=== SUPPLIED INFORMATION ===
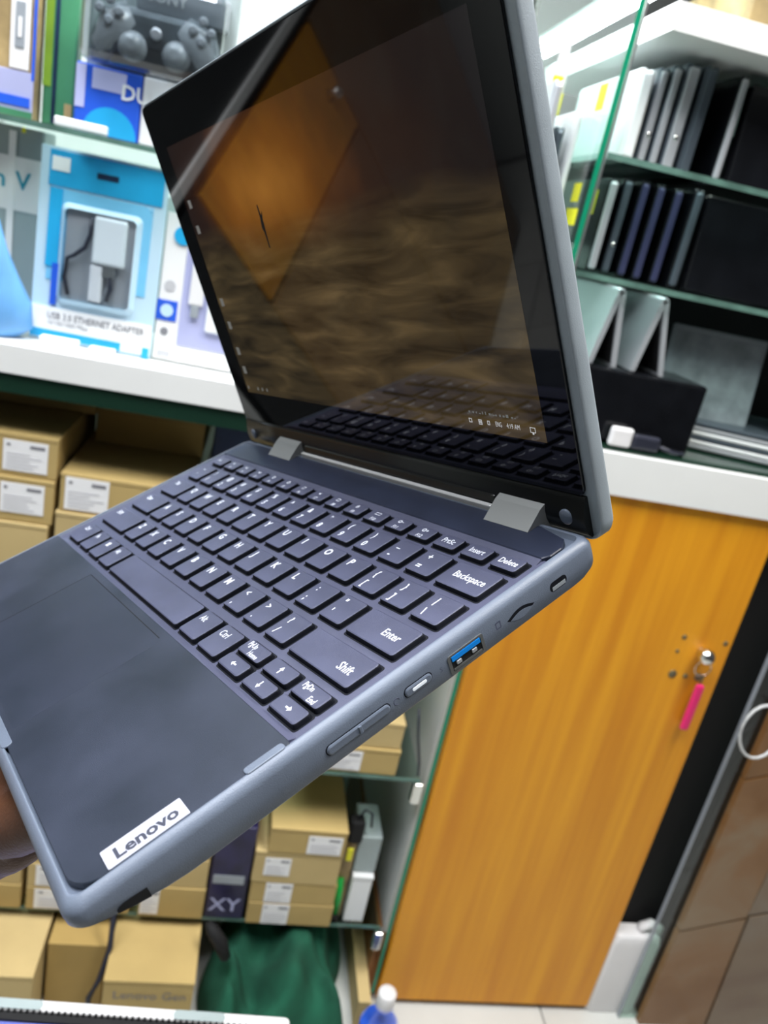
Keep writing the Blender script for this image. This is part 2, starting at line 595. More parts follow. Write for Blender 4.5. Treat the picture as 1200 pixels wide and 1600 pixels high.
for z, y0, mname in ((1.298, YF + 0.02, 'shelfglass'), (0.478, YF, 'shelfglass'), (0.164, YF + 0.005, 'shelfglass'), (0.735, YF + 0.005, 'shelfglass')):
    s_ = part(MB().box(-0.455, 0.343, y0 + 0.0015, YB - 0.005, z, z + 0.006), 'glass_shelf', mname, cab)
    MB().box(-0.455, 0.343, y0, y0 + 0.0015, z, z + 0.006).build('polished_edge', 'shelfedge', s_)
for bx, bz in ((0.346, 0.17), (0.346, 0.484)):
    part(MB().rbox(bx - 0.012, bx + 0.004, YF - 0.004, YF + 0.012, bz - 0.045, bz - 0.007, 0.003, 0.002), 'shelf_clip', 'chrome', cab)
tag(cab, 'white display cabinet with glass shelves of adapters and cardboard boxes', 'cabinet')

gp = empty('glass_partition', (GX, YF, 0))
part(MB().box(GX - 0.0035, GX + 0.0025, YF + 0.002, YB, 1.06, 1.95), 'pane', 'pane', gp)
part(MB().box(GX - 0.0035, GX + 0.0025, YF, YF + 0.0017, 0.02, 1.95), 'polished_edge', 'greenglass', gp)
part(MB().box(GX + 0.0036, GX + 0.0062, YF - 0.001, YF + 0.004, 1.06, 1.95), 'edge_trim', 'steel', gp)
tag(gp, 'upright glass partition with bright green edge beside the orange door', 'glass panel')

# right cabinet
rc = empty('laptop_cabinet', (0.6, YF, 0))
part(MB().box(0.367, 1.5, YF - 0.012, YB, 0.996, 1.054), 'ledge', 'whiteboard', rc)
part(MB().box(0.367, 1.5, YF, YB, 1.0545, 1.060), 'glass_top', 'darkgreen', rc)
part(MB().box(0.367, 1.5, YB, YB + 0.015, 0.0, 1.95), 'back_panel', 'darkpanel', rc)
part(MB().box(0.400, 1.5, YF - 0.004, YB, 1.545, 1.574), 'top_board', 'whiteboard', rc)
part(MB().box(0.3675, 0.378, YF + 0.02, YB, 0.0, 0.99), 'side_panel', 'orangebox', rc)
part(MB().box(0.772, 1.5, YF + 0.035, YF + 0.05, 0.0, 0.992), 'gap_shade_sheet', 'blackmatte', rc)  # black sheet standing for the shade of the open interior
part(MB().box(0.367, 0.772, YF + 0.05, YB, 0.03, 0.045), 'bottom_board', 'orangebox', rc)
for z in (1.265, 1.402):
    s_ = part(MB().box(0.368, 1.5, YF + 0.0045, YB - 0.005, z, z + 0.007), 'glass_shelf', 'shelfglass', rc)
    MB().box(0.368, 1.5, YF + 0.003, YF + 0.0045, z, z + 0.007).build('polished_edge', 'shelfedge', s_)
tag(rc, 'cabinet with white ledge and dark glass shelves of laptops', 'cabinet')

door = empty('cabinet_door', (0.366, YF - 0.004, 0))
part(MB().rbox(0.367, 0.769, YF - 0.004, YF + 0.016, 0.012, 0.993, 0.002, 0.001, 2), 'panel', 'wood', door)
KX, KZ = 0.722, 0.772
lk = part(MB().lathe([(0.0075, 0), (0.0065, -0.002), (0.006, -0.006), (0.0095, -0.009), (0.0122, -0.013), (0.0130, -0.017), (0.0122, -0.021), (0.0095, -0.0255), (0.005, -0.0285), (0.0005, -0.0295)], (KX, YF - 0.004, KZ), 20, 'y'), 'knob', 'chrome', door)
for dx, dz, r in ((-0.035, 0.02, 0.004), (0.035, 0.018, 0.004), (-0.038, -0.005, 0.003), (-0.032, -0.045, 0.007), (0.012, -0.045, 0.007), (-0.01, -0.046, 0.004)):
    part(MB().lathe([(r, 0), (r, -0.0008), (r * .5, -0.001)], (KX + dx, YF - 0.004, KZ + dz), 10, 'y'), 'screw_hole', 'lock', door)
tag(door, 'orange wood-grain cabinet door with round chrome knob', 'door')

kt = empty('key_tag', (KX + 0.01, YF - 0.012, KZ - 0.02))
part(MB().tube([(KX + 0.013 * math.cos(a * .35) + 0.004, YF - 0.018, KZ - 0.022 + 0.013 * math.sin(a * .35)) for a in range(19)], 0.0009, 6), 'ring', 'chrome', kt)
part(MB().tube([(KX + 0.012, YF - 0.016, KZ - 0.034), (KX + 0.013, YF - 0.012, KZ - 0.055)], 0.0015, 6), 'key_blade', 'lock', kt)
part(MB().rbox(KX + 0.006, KX + 0.020, YF - 0.019, YF - 0.011, KZ - 0.135, KZ - 0.052, 0.004, 0.004), 'tag', 'pink', kt)
tag(kt, 'bright pink plastic key tag hanging under the door knob', 'key tag')

tl = empty('led_tube', (0.385, 1.02, 1.59))
part(MB().rbox(0.364, 0.386, 1.012, 1.46, 1.578, 1.598, 0.006, 0.005), 'tube', 'lamp', tl)
part(MB().rbox(0.364, 0.392, 1.012, 1.46, 1.5985, 1.606, 0.003, 0.001), 'holder', 'whiteplastic', tl)
tag(tl, 'bright white light batten beside the glass partition above the laptops', 'lamp')
tl2 = empty('led_tube', (-0.2, 1.04, 1.9))  # tube added out of view to brighten the packages and laptop sheen
part(MB().tube([(-0.43, 0.985, 1.93), (0.33, 0.985, 1.93)], 0.011, 10), 'tube', 'lampadded', tl2)
part(MB().rbox(-0.45, 0.34, 0.97, 1.0, 1.9405, 1.9495, 0.003, 0.001), 'holder', 'whiteplastic', tl2)
tag(tl2, 'added light tube, out of view, brightening the display cabinet', 'lamp')

# wooden cupboard further left: the lid mirrors it
wl = empty('wooden_cupboard', (-1.3, YF, 0))
part(MB().box(-1.9, -0.49, YF + 0.02, YB, 0.0, 1.0), 'body', 'darkpanel', wl)
part(MB().box(-1.92, -0.48, YF - 0.006, YF + 0.004, 1.010, 1.024), 'worktop', 'whiteboard', wl)
part(MB().box(-1.92, -0.48, YF + 0.005, YB, 1.001, 1.9), 'upper_panel', 'darkpanel', wl)
part(MB().rbox(-1.89, -1.225, YF, YF + 0.019, 0.02, 0.99, 0.002, 0.001, 2), 'dark_door', 'marble', wl)
part(MB().rbox(-0.66, -0.495, YF, YF + 0.019, 0.02, 0.99, 0.002, 0.001, 2), 'dark_door', 'darkpanel', wl)
part(MB().rbox(-1.215, -0.67, YF, YF + 0.019, 0.02, 0.765, 0.002, 0.001, 2), 'lower_door', 'marble', wl)
d_ = part(MB().rbox(-1.215, -0.67, YF, YF + 0.019, 0.775, 0.985, 0.002, 0.001, 2), 'door', 'wood', wl)
MB().lathe([(0.012, 0), (0.008, -0.012), (0.013, -0.022), (0.006, -0.028)], (-1.16, YF, 0.87), 14, 'y').build('knob', 'chrome', d_)
tag(wl, 'dark cupboard with one orange wood door, mirrored in the laptop screen', 'cupboard')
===
Write out, word for word, the lines from the start of the data through the one holding "tag(gp, 'upright glass". Omit pictures.

Keep writing the Blender script for this image. This is part 2, starting at line 595. More parts follow. Write for Blender 4.5. Treat the picture as 1200 pixels wide and 1600 pixels high.
for z, y0, mname in ((1.298, YF + 0.02, 'shelfglass'), (0.478, YF, 'shelfglass'), (0.164, YF + 0.005, 'shelfglass'), (0.735, YF + 0.005, 'shelfglass')):
    s_ = part(MB().box(-0.455, 0.343, y0 + 0.0015, YB - 0.005, z, z + 0.006), 'glass_shelf', mname, cab)
    MB().box(-0.455, 0.343, y0, y0 + 0.0015, z, z + 0.006).build('polished_edge', 'shelfedge', s_)
for bx, bz in ((0.346, 0.17), (0.346, 0.484)):
    part(MB().rbox(bx - 0.012, bx + 0.004, YF - 0.004, YF + 0.012, bz - 0.045, bz - 0.007, 0.003, 0.002), 'shelf_clip', 'chrome', cab)
tag(cab, 'white display cabinet with glass shelves of adapters and cardboard boxes', 'cabinet')

gp = empty('glass_partition', (GX, YF, 0))
part(MB().box(GX - 0.0035, GX + 0.0025, YF + 0.002, YB, 1.06, 1.95), 'pane', 'pane', gp)
part(MB().box(GX - 0.0035, GX + 0.0025, YF, YF + 0.0017, 0.02, 1.95), 'polished_edge', 'greenglass', gp)
part(MB().box(GX + 0.0036, GX + 0.0062, YF - 0.001, YF + 0.004, 1.06, 1.95), 'edge_trim', 'steel', gp)
tag(gp, 'upright glass partition with bright green edge beside the orange door', 'glass panel')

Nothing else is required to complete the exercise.